──────── DATA SHOWN ────────

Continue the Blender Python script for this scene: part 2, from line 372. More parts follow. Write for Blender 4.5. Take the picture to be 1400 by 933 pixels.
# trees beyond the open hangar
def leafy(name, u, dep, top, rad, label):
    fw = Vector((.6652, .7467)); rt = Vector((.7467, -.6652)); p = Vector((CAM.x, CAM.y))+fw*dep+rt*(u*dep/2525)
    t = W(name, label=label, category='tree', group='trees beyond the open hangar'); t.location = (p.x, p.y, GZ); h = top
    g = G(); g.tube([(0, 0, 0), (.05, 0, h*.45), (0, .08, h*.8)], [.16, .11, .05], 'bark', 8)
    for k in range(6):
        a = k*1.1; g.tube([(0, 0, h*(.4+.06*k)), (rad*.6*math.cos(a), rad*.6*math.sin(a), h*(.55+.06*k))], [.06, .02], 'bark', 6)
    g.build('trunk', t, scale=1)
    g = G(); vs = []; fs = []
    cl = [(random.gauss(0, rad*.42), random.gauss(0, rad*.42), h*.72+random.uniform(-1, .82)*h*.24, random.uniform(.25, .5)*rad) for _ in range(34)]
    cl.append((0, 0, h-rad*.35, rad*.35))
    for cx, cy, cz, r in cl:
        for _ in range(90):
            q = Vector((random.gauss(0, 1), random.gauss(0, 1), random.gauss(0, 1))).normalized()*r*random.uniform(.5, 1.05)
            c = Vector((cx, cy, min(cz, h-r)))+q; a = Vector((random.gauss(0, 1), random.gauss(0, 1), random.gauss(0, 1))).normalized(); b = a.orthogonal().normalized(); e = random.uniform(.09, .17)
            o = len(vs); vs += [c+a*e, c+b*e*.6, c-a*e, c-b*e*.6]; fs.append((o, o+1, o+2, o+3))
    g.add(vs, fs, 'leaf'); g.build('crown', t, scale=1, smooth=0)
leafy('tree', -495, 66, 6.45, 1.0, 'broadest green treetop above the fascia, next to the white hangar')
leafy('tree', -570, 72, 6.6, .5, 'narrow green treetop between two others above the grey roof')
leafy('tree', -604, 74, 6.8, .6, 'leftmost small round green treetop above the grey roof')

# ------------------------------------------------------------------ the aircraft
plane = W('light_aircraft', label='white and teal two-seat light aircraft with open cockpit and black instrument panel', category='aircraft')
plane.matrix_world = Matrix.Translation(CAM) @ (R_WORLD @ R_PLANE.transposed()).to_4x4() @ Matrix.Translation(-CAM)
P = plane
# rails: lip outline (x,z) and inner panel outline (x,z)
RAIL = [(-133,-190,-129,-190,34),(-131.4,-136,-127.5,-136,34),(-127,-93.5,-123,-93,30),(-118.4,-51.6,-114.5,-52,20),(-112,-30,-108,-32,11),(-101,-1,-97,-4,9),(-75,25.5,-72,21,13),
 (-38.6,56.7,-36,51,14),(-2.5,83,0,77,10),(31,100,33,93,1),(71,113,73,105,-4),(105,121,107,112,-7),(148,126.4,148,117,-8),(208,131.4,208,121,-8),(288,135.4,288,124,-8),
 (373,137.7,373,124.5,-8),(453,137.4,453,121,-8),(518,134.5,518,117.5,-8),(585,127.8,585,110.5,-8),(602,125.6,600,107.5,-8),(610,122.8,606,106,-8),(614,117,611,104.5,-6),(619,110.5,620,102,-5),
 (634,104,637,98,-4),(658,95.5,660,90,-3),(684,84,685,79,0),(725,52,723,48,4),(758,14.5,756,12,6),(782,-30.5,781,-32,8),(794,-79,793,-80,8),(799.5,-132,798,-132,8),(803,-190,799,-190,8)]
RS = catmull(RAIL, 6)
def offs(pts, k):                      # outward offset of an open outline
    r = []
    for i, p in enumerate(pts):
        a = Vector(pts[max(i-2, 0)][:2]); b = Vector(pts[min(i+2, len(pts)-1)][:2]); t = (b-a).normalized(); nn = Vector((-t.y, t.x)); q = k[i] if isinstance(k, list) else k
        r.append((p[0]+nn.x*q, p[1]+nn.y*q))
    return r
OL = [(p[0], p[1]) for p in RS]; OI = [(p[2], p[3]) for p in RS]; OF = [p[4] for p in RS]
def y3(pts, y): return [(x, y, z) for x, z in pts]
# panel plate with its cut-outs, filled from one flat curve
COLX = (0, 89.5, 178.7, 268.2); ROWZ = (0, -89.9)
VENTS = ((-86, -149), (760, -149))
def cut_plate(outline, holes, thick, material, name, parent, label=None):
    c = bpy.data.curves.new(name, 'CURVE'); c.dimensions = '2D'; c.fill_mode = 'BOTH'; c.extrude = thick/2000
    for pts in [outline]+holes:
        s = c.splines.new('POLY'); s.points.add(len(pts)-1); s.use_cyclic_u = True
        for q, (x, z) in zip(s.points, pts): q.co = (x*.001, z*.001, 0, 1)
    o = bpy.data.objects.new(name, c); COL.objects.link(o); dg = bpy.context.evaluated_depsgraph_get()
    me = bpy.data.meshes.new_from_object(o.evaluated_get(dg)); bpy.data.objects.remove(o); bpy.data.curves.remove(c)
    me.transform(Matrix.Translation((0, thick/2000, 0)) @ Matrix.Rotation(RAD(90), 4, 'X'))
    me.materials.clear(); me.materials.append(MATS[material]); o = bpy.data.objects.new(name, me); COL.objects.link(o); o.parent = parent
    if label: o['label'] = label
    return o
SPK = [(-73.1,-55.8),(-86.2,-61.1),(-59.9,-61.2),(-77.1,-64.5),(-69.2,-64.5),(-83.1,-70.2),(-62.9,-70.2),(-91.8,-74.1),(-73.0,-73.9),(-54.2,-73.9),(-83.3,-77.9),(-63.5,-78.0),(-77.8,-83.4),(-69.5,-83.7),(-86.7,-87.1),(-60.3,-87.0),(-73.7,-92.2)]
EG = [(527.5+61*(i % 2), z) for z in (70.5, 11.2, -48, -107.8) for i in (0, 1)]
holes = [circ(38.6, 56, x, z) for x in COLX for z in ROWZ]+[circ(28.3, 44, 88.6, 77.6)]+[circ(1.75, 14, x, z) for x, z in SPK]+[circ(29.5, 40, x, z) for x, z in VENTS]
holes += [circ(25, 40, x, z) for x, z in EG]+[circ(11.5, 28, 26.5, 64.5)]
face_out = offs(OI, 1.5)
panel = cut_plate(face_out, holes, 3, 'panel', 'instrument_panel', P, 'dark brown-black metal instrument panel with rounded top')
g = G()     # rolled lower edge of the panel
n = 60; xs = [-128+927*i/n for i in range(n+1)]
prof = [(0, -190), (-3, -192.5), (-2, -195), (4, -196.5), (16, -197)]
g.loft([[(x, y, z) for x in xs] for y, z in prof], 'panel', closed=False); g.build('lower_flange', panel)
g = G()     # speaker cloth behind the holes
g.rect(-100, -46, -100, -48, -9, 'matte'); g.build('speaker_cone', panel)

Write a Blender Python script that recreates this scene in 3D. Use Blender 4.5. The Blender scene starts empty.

────────

## SET EXERCISE
Return all lines of the material above in which the word "Python" occurs.

## EXERCISE ANSWER
Continue the Blender Python script for this scene: part 2, from line 372. More parts follow. Write for Blender 4.5. Take the picture to be 1400 by 933 pixels.
Write a Blender Python script that recreates this scene in 3D. Use Blender 4.5. The Blender scene starts empty.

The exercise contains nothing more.